**Available data:**
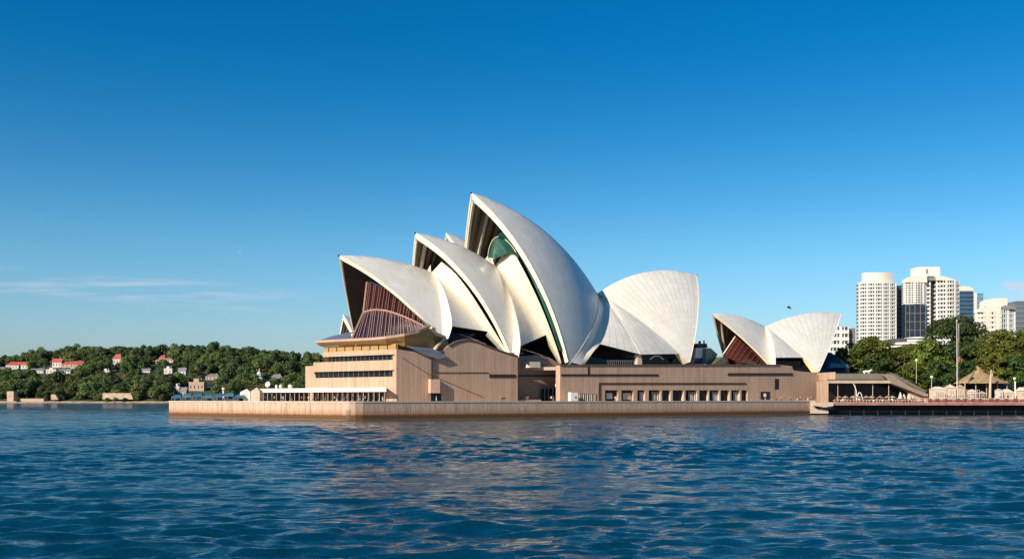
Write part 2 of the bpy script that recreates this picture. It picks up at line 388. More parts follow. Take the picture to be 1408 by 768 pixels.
mb.loft([[SD(a, b, QZ - 0.418) for a, b in oo], [SD(a, b, QZ) for a, b in oo], [SD(a, b, QZ) for a, b in ii], [SD(a, b, QZ - 0.418) for a, b in ii], [SD(a, b, QZ - 0.418) for a, b in oo]], True)
obj('coping', mb, mat('coping_granite', (0.50, 0.37, 0.29), 0.7), sw)
mb = MB(); mb.quad(*[SD(a, b, QZ - 0.06) for a, b in inset(QUAY_SD, 0.9)]); obj('promenade', mb, PAVE, kind='structure')
# return step at the right end of the quay, where the pale landing block juts out
mb = MB(); y0 = 372.5
mb.prism([Q(1114, 550, y0), Q(1114, 568, y0), Q(1139, 568, y0), Q(1139, 563, y0), Q(1121, 561, y0), Q(1121, 550, y0)], (0, 14, 0))
lb = obj('landing_block', mb, mat('pale_stone', (0.45, 0.335, 0.25), 0.8), base=Q(1120, 568, y0)); tag(lb, 'pale stepped stone landing block where the sea wall meets the timber wharf', 'landing')
mb = MB(); mb.prism([Q(1119.5, 553, y0 - 2), Q(1146, 552.6, y0 - 2), Q(1146, 557.6, y0 - 2), Q(1134, 559.6, y0 - 2), Q(1119.5, 557.4, y0 - 2)], (0, 5, 0)); obj('ledge', mb, MATS['pale_stone'], lb)

# ------------------------------------------------------------------ the shells
def npv(p): return np.array(p, float)
def sphere(A, B, Fp, Rr):
    a = B - A; b = Fp - A; n = np.cross(a, b); n2 = n @ n
    cc = A + (np.cross(n, a) * (b @ b) + np.cross(b, n) * (a @ a)) / (2 * n2)
    h = math.sqrt(max(Rr * Rr - (cc - A) @ (cc - A), 0)); n = n / math.sqrt(n2)
    c1, c2 = cc + n * h, cc - n * h
    return c1 if c1[1] > c2[1] else c2
def slerp(a, b, t):
    om = math.acos(max(-1, min(1, a @ b / np.linalg.norm(a) / np.linalg.norm(b))))
    return (math.sin((1 - t) * om) * a + math.sin(t * om) * b) / math.sin(om)
class Shell:
    """one vault: two mirrored spherical triangles meeting at the ridge; coordinates (s, d, z)"""
    def __init__(q, A, B, Fp, d0, vf, Rr, corr=None):
        q.d0, q.vf = d0, vf; q.A, q.B, q.F = sd_of(*A, d0), sd_of(*B, d0), sd_of(*Fp, d0 - vf)
        q.C = sphere(q.A, q.B, q.F, Rr); q.c = np.array([q.C[0], d0, q.C[2]]); q.R = Rr
    def at(q, u, v, off=0.0):                    # u: mouth 0 .. rear 1, v: ridge 0 .. foot 1
        rp = q.c + slerp(q.A - q.c, q.B - q.c, u)
        p = q.C + slerp(rp - q.C, q.F - q.C, v)
        if off:
            p = p + (p - q.C) / q.R * off
            if p[1] > q.d0: p[1] = q.d0
        return p
    def mir(q, p): return np.array([p[0], 2 * q.d0 - p[1], p[2]])
    def w(q, p, near=True): return SD(*(p if near else q.mir(p)))
    def v_at(q, py, u=0.0):                      # d of the rib where it crosses photo row py
        best = None
        for i in range(60):
            p = q.at(u, i / 59); w = SD(*p); r = HZ - F_PX * (w.z - EYE) / w.y
            if best is None or abs(r - py) < best[0]: best = (abs(r - py), p)
        return best[1][1]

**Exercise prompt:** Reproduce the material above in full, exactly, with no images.

**Problem solution:**
Write part 2 of the bpy script that recreates this picture. It picks up at line 388. More parts follow. Take the picture to be 1408 by 768 pixels.
mb.loft([[SD(a, b, QZ - 0.418) for a, b in oo], [SD(a, b, QZ) for a, b in oo], [SD(a, b, QZ) for a, b in ii], [SD(a, b, QZ - 0.418) for a, b in ii], [SD(a, b, QZ - 0.418) for a, b in oo]], True)
obj('coping', mb, mat('coping_granite', (0.50, 0.37, 0.29), 0.7), sw)
mb = MB(); mb.quad(*[SD(a, b, QZ - 0.06) for a, b in inset(QUAY_SD, 0.9)]); obj('promenade', mb, PAVE, kind='structure')
# return step at the right end of the quay, where the pale landing block juts out
mb = MB(); y0 = 372.5
mb.prism([Q(1114, 550, y0), Q(1114, 568, y0), Q(1139, 568, y0), Q(1139, 563, y0), Q(1121, 561, y0), Q(1121, 550, y0)], (0, 14, 0))
lb = obj('landing_block', mb, mat('pale_stone', (0.45, 0.335, 0.25), 0.8), base=Q(1120, 568, y0)); tag(lb, 'pale stepped stone landing block where the sea wall meets the timber wharf', 'landing')
mb = MB(); mb.prism([Q(1119.5, 553, y0 - 2), Q(1146, 552.6, y0 - 2), Q(1146, 557.6, y0 - 2), Q(1134, 559.6, y0 - 2), Q(1119.5, 557.4, y0 - 2)], (0, 5, 0)); obj('ledge', mb, MATS['pale_stone'], lb)

# ------------------------------------------------------------------ the shells
def npv(p): return np.array(p, float)
def sphere(A, B, Fp, Rr):
    a = B - A; b = Fp - A; n = np.cross(a, b); n2 = n @ n
    cc = A + (np.cross(n, a) * (b @ b) + np.cross(b, n) * (a @ a)) / (2 * n2)
    h = math.sqrt(max(Rr * Rr - (cc - A) @ (cc - A), 0)); n = n / math.sqrt(n2)
    c1, c2 = cc + n * h, cc - n * h
    return c1 if c1[1] > c2[1] else c2
def slerp(a, b, t):
    om = math.acos(max(-1, min(1, a @ b / np.linalg.norm(a) / np.linalg.norm(b))))
    return (math.sin((1 - t) * om) * a + math.sin(t * om) * b) / math.sin(om)
class Shell:
    """one vault: two mirrored spherical triangles meeting at the ridge; coordinates (s, d, z)"""
    def __init__(q, A, B, Fp, d0, vf, Rr, corr=None):
        q.d0, q.vf = d0, vf; q.A, q.B, q.F = sd_of(*A, d0), sd_of(*B, d0), sd_of(*Fp, d0 - vf)
        q.C = sphere(q.A, q.B, q.F, Rr); q.c = np.array([q.C[0], d0, q.C[2]]); q.R = Rr
    def at(q, u, v, off=0.0):                    # u: mouth 0 .. rear 1, v: ridge 0 .. foot 1
        rp = q.c + slerp(q.A - q.c, q.B - q.c, u)
        p = q.C + slerp(rp - q.C, q.F - q.C, v)
        if off:
            p = p + (p - q.C) / q.R * off
            if p[1] > q.d0: p[1] = q.d0
        return p
    def mir(q, p): return np.array([p[0], 2 * q.d0 - p[1], p[2]])
    def w(q, p, near=True): return SD(*(p if near else q.mir(p)))
    def v_at(q, py, u=0.0):                      # d of the rib where it crosses photo row py
        best = None
        for i in range(60):
            p = q.at(u, i / 59); w = SD(*p); r = HZ - F_PX * (w.z - EYE) / w.y
            if best is None or abs(r - py) < best[0]: best = (abs(r - py), p)
        return best[1][1]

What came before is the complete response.